### Set exercise:
Retype word for word the first line of the listing and each line after it up to the line with "from mathutils.geometry import", with the pictures taken out.

[Scripts that build scenes]
◇ ◇ ◇ ◇ ◇

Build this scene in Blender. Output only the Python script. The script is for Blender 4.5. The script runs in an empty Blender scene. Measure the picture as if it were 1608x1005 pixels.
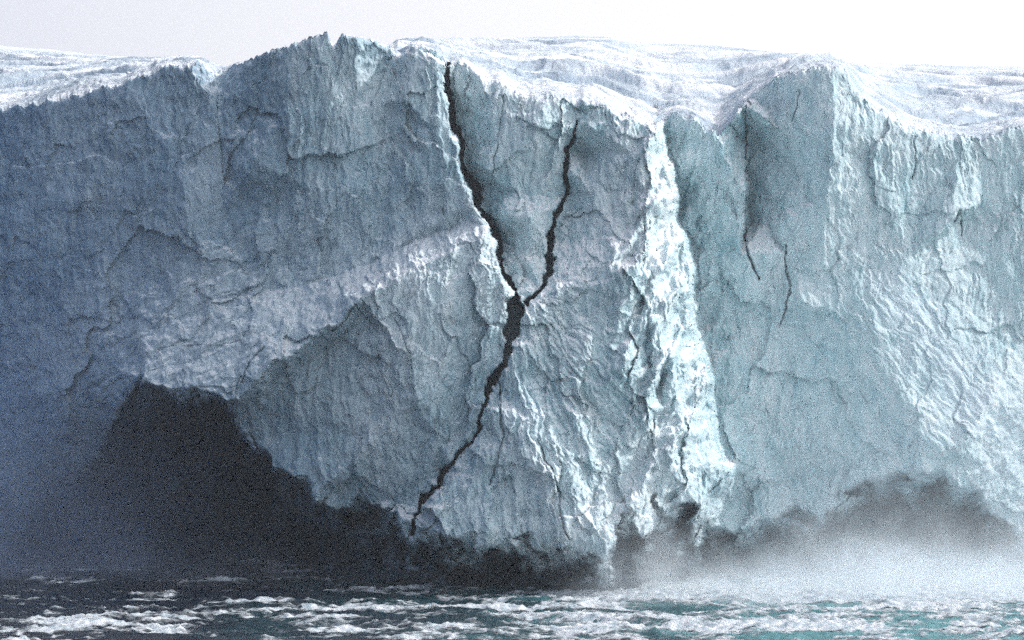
import bpy, math, random
import numpy as np
from mathutils import Vector
from mathutils.geometry import delaunay_2d_cdt

random.seed(4)
S = bpy.context.scene
COL = S.collection
# ------------------------------------------------------------------ scale
# World: camera at the origin side (x=0, y=-250), looking +y, 19.5 m above the sea.
CAMY, H = -250.0, 19.5
FPX = 250.0 / 0.06          # focal length in photo pixels (long lens)
HZ = 600.0                  # photo row of the horizon

def at(u, w, d):
    """photo pixel + depth (metres behind y=0) -> point"""
    Y = 250.0 + d
    return (u - 804.0) * Y / FPX, d, H + (HZ - w) * Y / FPX

# ------------------------------------------------------------------ noise
def _h(ix, iy, seed):
    n = (ix.astype(np.int64) * 374761393 + iy.astype(np.int64) * 668265263 + seed * 982451653) & 0xFFFFFFFF
    n = ((n ^ (n >> 13)) * 1274126177) & 0xFFFFFFFF
    n = ((n ^ (n >> 16)) * 2246822519) & 0xFFFFFFFF
    return (n ^ (n >> 15)) & 0xFFFFFFFF
def hf(ix, iy, seed):
    return (_h(ix, iy, seed) / 4294967295.0).astype(np.float32)
def perlin(x, y, seed=0):
    x0 = np.floor(x); y0 = np.floor(y)
    fx = (x - x0).astype(np.float32); fy = (y - y0).astype(np.float32)
    ix = x0.astype(np.int64); iy = y0.astype(np.int64)
    u = fx * fx * fx * (fx * (fx * 6 - 15) + 10); v = fy * fy * fy * (fy * (fy * 6 - 15) + 10)
    def g(a, b, dx, dy):
        t = hf(ix + a, iy + b, seed) * 6.2831853
        return np.cos(t) * dx + np.sin(t) * dy
    a = g(0, 0, fx, fy); b = g(1, 0, fx - 1, fy); c = g(0, 1, fx, fy - 1); d = g(1, 1, fx - 1, fy - 1)
    return ((a + (b - a) * u) * (1 - v) + (c + (d - c) * u) * v) * 1.5
def fbm(x, y, o=4, seed=0, gain=0.5):
    s = 0; a = 1.0
    for i in range(o):
        s = s + a * perlin(x * 2 ** i, y * 2 ** i, seed + i * 17); a *= gain
    return s
def ridged(x, y, o=3, seed=0, gain=0.5):
    s = 0; a = 1.0
    for i in range(o):
        s = s + a * (1 - 2 * np.abs(perlin(x * 2 ** i, y * 2 ** i, seed + i * 13))); a *= gain
    return s
def facets(x, y, seed=0, tilt=1.0, step=0.5):
    """broken-block relief: every Voronoi cell is a tilted plane; also returns distance to the cell border"""
    x0 = np.floor(x).astype(np.int64); y0 = np.floor(y).astype(np.int64)
    d1 = np.full(x.shape, 9.0, np.float32); d2 = d1.copy(); val = np.zeros(x.shape, np.float32)
    for i in (-1, 0, 1):
        for j in (-1, 0, 1):
            cx, cy = x0 + i, y0 + j
            px = cx + hf(cx, cy, seed); py = cy + hf(cx, cy, seed + 5)
            dx = (x - px).astype(np.float32); dy = (y - py).astype(np.float32)
            d = dx * dx + dy * dy
            v = (hf(cx, cy, seed + 9) - .5) * step + ((hf(cx, cy, seed + 11) - .5) * dx + (hf(cx, cy, seed + 13) - .5) * dy) * tilt
            m = d < d1
            d2 = np.where(m, d1, np.minimum(d2, d)); val = np.where(m, v, val); d1 = np.where(m, d, d1)
    return val, np.sqrt(d2) - np.sqrt(d1)
def sst(a, b, x):
    t = np.clip((x - a) / (b - a), 0, 1); return t * t * (3 - 2 * t)
def gauss(u, w, cu, cw, ru, rw, ang=0.0):
    c, s = math.cos(math.radians(ang)), math.sin(math.radians(ang))
    a = ((u - cu) * c + (w - cw) * s) / ru; b = (-(u - cu) * s + (w - cw) * c) / rw
    return np.exp(-(a * a + b * b))
def seg_dist(u, w, pts):
    """distance to a polyline and the width interpolated along it"""
    best = np.full(u.shape, 1e9, np.float32); wd = np.zeros(u.shape, np.float32)
    for (x0, y0, a0), (x1, y1, a1) in zip(pts[:-1], pts[1:]):
        vx, vy = x1 - x0, y1 - y0
        t = np.clip(((u - x0) * vx + (w - y0) * vy) / (vx * vx + vy * vy), 0, 1)
        d = np.hypot(u - x0 - t * vx, w - y0 - t * vy)
        m = d < best
        best = np.where(m, d, best); wd = np.where(m, a0 + (a1 - a0) * t, wd)
    return best, wd
def inpoly(u, w, poly):
    r = np.zeros(u.shape, bool); n = len(poly)
    for i in range(n):
        x0, y0 = poly[i]; x1, y1 = poly[(i + 1) % n]
        if y0 == y1: continue
        r ^= ((y0 > w) != (y1 > w)) & (u < (x1 - x0) * (w - y0) / (y1 - y0) + x0)
    return r
def blur1(a, k):
    ker = np.hanning(2 * k + 3)[1:-1]; ker /= ker.sum()
    return np.convolve(np.pad(a, k, mode='edge'), ker, 'valid')

# ------------------------------------------------------------------ relief of the calving front
# (u, w, metres behind the reference plane)
P = [
 # left wall
 (-400,200,40),(-150,185,33),(0,172,30),(110,150,24),(200,128,18),(300,103,14),(345,108,16),(400,90,9),(450,74,6),(513,52,4),(560,58,4),(610,72,8),(650,72,5),
 (-400,500,42),(-150,400,33),(0,400,27),(150,300,20),(290,290,12),(300,400,12),(150,500,20),(0,620,29),(-150,700,34),(-400,800,45),(185,575,15),(180,640,17),(120,620,21),(70,720,25),(200,690,16),(-20,760,29),
 (350,200,12),(345,330,12),(400,250,6),(400,418,8.6),(470,150,5),(490,300,4.5),(480,402,6.6),(540,385,5),(600,362,4.3),(330,425,10.6),(680,330,1.9),(560,160,5.5),(545,300,4),(600,170,6.5),(612,290,4.5),(625,360,3),
 (640,160,2.5),(700,290,0.5),
 # ramp
 (735,345,.8),(600,402,3.2),(480,448,5.6),(330,475,9),(240,525,11.5),
 (755,372,-4),(640,425,-4.4),(570,470,-4.9),(520,512,-3.4),(450,560,-2.4),(572,494,-2.6),(527,536,-.4),(460,584,1.4),(388,642,3.2),(370,622,-1),(300,612,2.2),(225,598,6.5),
 (700,340,.3),
 (701,105,3.1),(702,150,2.5),(704,195,2),(715,226,1.5),(724,262,.8),(734,292,0),(748,322,-1),(760,352,-2),(774,375,-3),(780,402,-4),(788,432,-5),(798,464,-5.5),
 (714,105,9.2),(715,150,9.6),(718,197,10),(729,222,9),(738,262,8.6),(748,292,8),(763,322,6.5),(776,352,5),(790,375,4),(795,402,2.5),(803,432,0),(812,462,-3),
 # lower left block
 (603,500,-4.6),(640,560,-6.3),(655,620,-6.9),(690,700,-6),(640,770,-3),(600,690,-3),(540,600,-1),(480,680,2),(430,650,4.2),(400,690,6),(500,770,.5),(560,785,1),
 (700,440,-5.2),(760,430,-5.4),(792,535,-6),(740,520,-6),(765,590,-6.3),(750,640,-6.5),(735,680,-6.2),(695,735,-4.6),(655,790,-3),(700,600,-6.3),
 # wedge between the cracks
 (745,118,6.5),(690,200,2.2),(770,150,4),(772,210,3.6),(765,265,3),(790,330,1),(830,345,-1),(805,148,4),(850,210,1.5),(880,155,3),(905,168,4),(893,200,3.2),(880,260,2.6),(868,330,1.2),(862,390,-.6),(845,440,-3),(822,470,-4),(830,400,-1.8),(800,300,2.6),(845,310,2.2),
 # promontory, front
 (950,170,2),(985,185,1),(1028,200,-1),(917,195,3),(908,240,6),(893,310,5),(878,380,2),(865,430,-2),(846,460,-5),(832,500,-7),(930,300,1.5),(950,375,-2),(1000,240,-1.5),(1018,280,-3),(1008,350,-4.5),(968,395,-6),(960,440,-7.5),(985,520,-8.5),(975,580,-9.5),(1002,640,-9.5),(1030,710,-9.5),(900,450,-5.5),
 (880,560,-7.5),(900,620,-8.5),(820,600,-8.5),(840,540,-7.5),(960,660,-9),
 # promontory, right flank (turns away)
 (1050,260,2),(1058,340,2.2),(1085,420,.6),(1080,500,.2),(1108,600,-1.2),(1105,660,-1.2),(1140,740,-.4),
 (1042,420,-4.6),(1044,500,-5.6),(1062,590,-6.2),(1070,660,-6.2),(1092,730,-5.6),
 # fan
 (803,548,-8),(768,640,-8.5),(800,700,-9.8),(725,740,-8.6),(672,800,-9.5),(700,838,-10.5),(840,670,-10.7),(862,760,-12),(835,830,-12),(900,700,-10.6),(925,800,-11.6),(955,860,-13.5),(945,755,-10.3),(1000,790,-10.5),(1000,720,-9),(1060,780,-7),(1100,790,-4),(835,765,-10.7),(905,655,-9),(960,800,-11.6),(880,700,-11.5),(905,785,-12.9),
 # recessed wall right of the promontory
 (1038,188,15),(1075,180,14),(1128,212,12),(1165,165,14),(1060,260,15),(1070,340,14.5),(1095,420,14),(1096,500,13),(1124,600,12),(1124,660,11),(1155,740,10),(1120,300,12.5),(1163,300,11),(1165,400,12),(1205,500,14),(1160,600,12),(1205,700,13),(1245,620,12.8),(1150,790,13),
 (1180,150,19),(1177,220,20),(1177,350,20),(1200,350,17),(1225,355,13),(1235,200,14),(1245,112,14),(1310,105,12.5),(1345,150,12.8),(1440,208,13.4),(1545,220,15.2),(1608,200,16),(1760,190,20),(2100,220,40),(2700,240,60),
 (1235,400,12.5),(1235,485,14),(1262,470,11),(1300,300,9.5),(1310,200,10.5),(1385,300,12),(1430,400,12.5),(1436,240,13),(1447,330,13.6),(1505,250,14),(1498,345,12.5),(1514,350,16),(1550,300,15.5),(1608,350,16),(1760,400,20),(2100,500,40),(2700,600,60),
 # diagonal spurs on the right
 (1290,450,11.6),(1330,505,11),(1385,580,10.2),(1440,655,9.8),(1500,705,10.2),(1425,570,10.8),(1500,640,11.6),(1370,480,11),(1450,450,12.8),(1480,520,12.2),(1550,555,13.5),(1608,640,15),(1600,540,15),(1560,620,12.2),(1300,600,11.8),(1320,700,12.2),(1240,760,15),(1350,735,12),(1450,715,10),(1540,735,14),(1608,720,20),(1608,780,22),(1760,760,30),(2700,800,60),
]
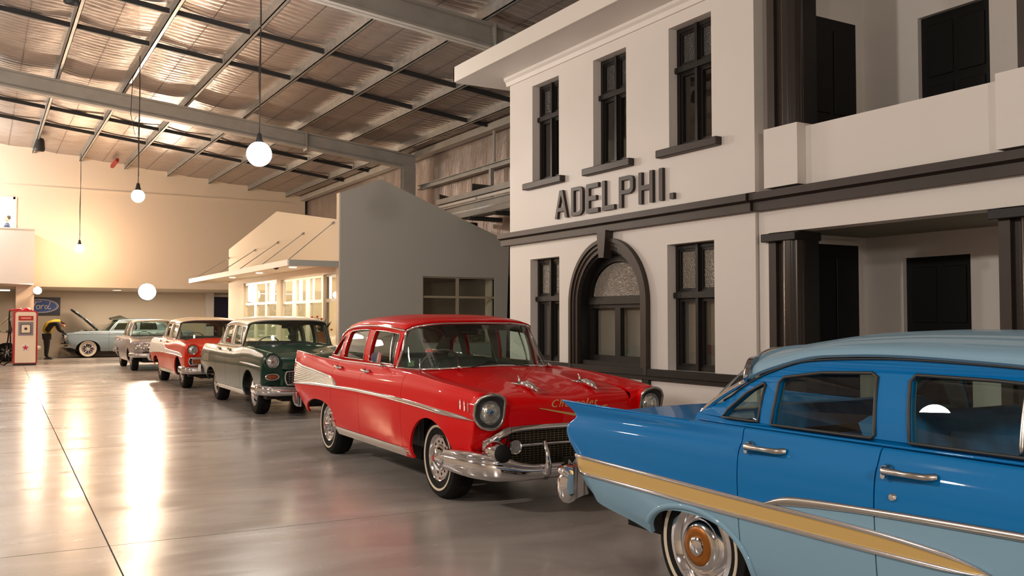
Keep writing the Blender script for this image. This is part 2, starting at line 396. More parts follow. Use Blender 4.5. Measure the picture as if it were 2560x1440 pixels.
# balcony block and office room
struct(MB().box((-6, 34.5, 2.70), (1.55, 36.0, 2.80)).box((-6, 34.5, 2.8), (1.55, 34.6, 4.52)).box((1.45, 34.6, 2.8), (1.55, 36.0, 4.52)).box((-6, 34.46, 4.52), (1.58, 34.64, 4.56)), 'wall_balcony', M['wall'])
struct(MB().box((-3, 40, 3.0), (1.5, 40.1, 6.4)).box((1.5, 36.2, 3.0), (1.6, 40.1, 6.4)).box((-3, 36.2, 6.4), (1.6, 40.1, 6.5)).box((-3, 36.2, 2.9), (1.6, 40.1, 3.4)), 'wall_office', M['white'])
wn = struct(MB().box((-1.9, 35.95, 5.68), (1.0, 36.1, 5.76)).box((.93, 35.95, 4.6), (1.04, 36.1, 5.76)).box((-1.9, 35.95, 4.6), (1.0, 36.1, 4.66)), 'window_1', M['white'])
MB().box((-1.9, 36.12, 4.66), (.93, 36.13, 5.68)).build('pane', M['cglass'], wn)

# ================================================================= ADELPHI FACADE
D = 7.2
fx = lambda u, v, d: (D+d, u, v)                        # u = world Y, v = height, d = depth into the wall
YL, YR = 12.405, 7.14
def arch_pts(yc, w, z0, zs, n=24, h=None):
    h = h or w; P = [(yc-w, z0), (yc-w, zs)]
    for i in range(1, n): t = math.pi*(1-i/n); P.append((yc+w*math.cos(t), zs+h*math.sin(t)))
    return P+[(yc+w, zs), (yc+w, z0)]
UP = [(10.995, 11.728), (9.40, 10.138), (7.804, 8.552)]
YC = 9.79
holes = [rect(a, 3.53, b, 5.03) for a, b in UP]+[rect(10.99, .87, 11.79, 2.395), rect(7.78, .87, 8.60, 2.39), arch_pts(YC, .70, .87, 1.70)]
struct(MB().poly(rect(YR, 0, YL, 5.6), holes, fx, 0, .22), 'wall_facade', M['wall'], fix=True)
struct(MB().box((D+.22, YL-.2, 0), (D+2.2, YL, 5.6)), 'wall_facade_end', M['wall'])
struct(MB().box((D+.22, YR-.14, 0), (D+1.7, YR+.1, 5.6)), 'wall_porch_left', M['wall'])
# upper windows, with sills
def casement(n, ya, yb, z0, z1, ztr, obscure, room):
    """four-light window set .16 m behind the wall face"""
    f = MB(); d0, d1 = .13, .21; fr = .055
    o = [(ya, z0), (yb, z0), (yb, z1), (ya, z1)]
    ym = (ya+yb)/2; m = .035; tz = .05
    hs = [rect(ya+fr, z0+fr, ym-m, ztr-tz), rect(ym+m, z0+fr, yb-fr, ztr-tz), rect(ya+fr, ztr+tz, ym-m, z1-fr), rect(ym+m, ztr+tz, yb-fr, z1-fr)]
    f.poly(o, hs, fx, d0, d1)
    w = struct(f, 'window_%d' % n, M['black'], fix=True)
    MB().box((D+.085, ya+.01, ztr-.04), (D+.13, yb-.01, ztr+.03)).box((D+.1, ym-.022, z0+.01), (D+.13, ym+.022, z1-.01)).build('transom_bar', M['black'], w)
    for k, (p, q, r_, s_) in enumerate([(h[0][0], h[0][1], h[2][0], h[2][1]) for h in hs]):
        s = .03
        sa_ = MB().poly(rect(p, q, r_, s_), [rect(p+s, q+s, r_-s, s_-s)], fx, .145, .185).build('sash', M['black'], w, fix=True)
        MB().box((D+.17, p+s, q+s), (D+.174, r_-s, s_-s)).build('pane', obscure if k > 1 else M['cglass'], sa_)
    for z in (ztr-.35, ztr+.2): pass
    MB().lathe([(0, .03), (.02, .02), (.02, 0)], 8, Matrix.Translation((D+.1, yb-.03, ztr)) @ Matrix.Rotation(R(-90), 4, 'Y')).build('stay_knob', M['black'], w)
    return w
def frost(name, col):
    m = mat(name, col, .22, .35); nt = m.node_tree; b = nt.nodes['Principled BSDF']
    tc = nt.nodes.new('ShaderNodeTexCoord'); v = nt.nodes.new('ShaderNodeTexVoronoi'); v.inputs['Scale'].default_value = 55
    nt.links.new(tc.outputs['Object'], v.inputs['Vector'])
    bp = nt.nodes.new('ShaderNodeBump'); bp.inputs['Strength'].default_value = .8; bp.inputs['Distance'].default_value = .012
    nt.links.new(v.outputs['Distance'], bp.inputs['Height']); nt.links.new(bp.outputs['Normal'], b.inputs['Normal']); return m
M['frost'] = frost('obscured_glass', (.30, .27, .23)); M['frostd'] = frost('obscured_glass_dark', (.10, .10, .095))
n = 2
for i, (a_, b_) in enumerate(UP):
    casement(n, a_, b_, 3.55, 5.03, 4.52, M['frostd'], 0); n += 1
    MB().box((D-.09, a_-.16, 3.455), (D+.1, b_+.16, 3.55), .008).build('window_sill', M['brown'], bpy.data.objects['window_%d' % (n-1)])
casement(n, 10.99, 11.79, .87, 2.395, 1.80, M['frost'], 0); n += 1
casement(n, 7.78, 8.60, .87, 2.39, 1.78, M['frost'], 0); n += 1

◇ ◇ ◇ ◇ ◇

### Result of this exercise:
Build this scene in Blender. Output only the Python script. The script is for Blender 4.5. The script runs in an empty Blender scene. Measure the picture as if it were 1608x1005 pixels.
import bpy, math, random
import numpy as np
from mathutils import Vector
from mathutils.geometry import delaunay_2d_cdt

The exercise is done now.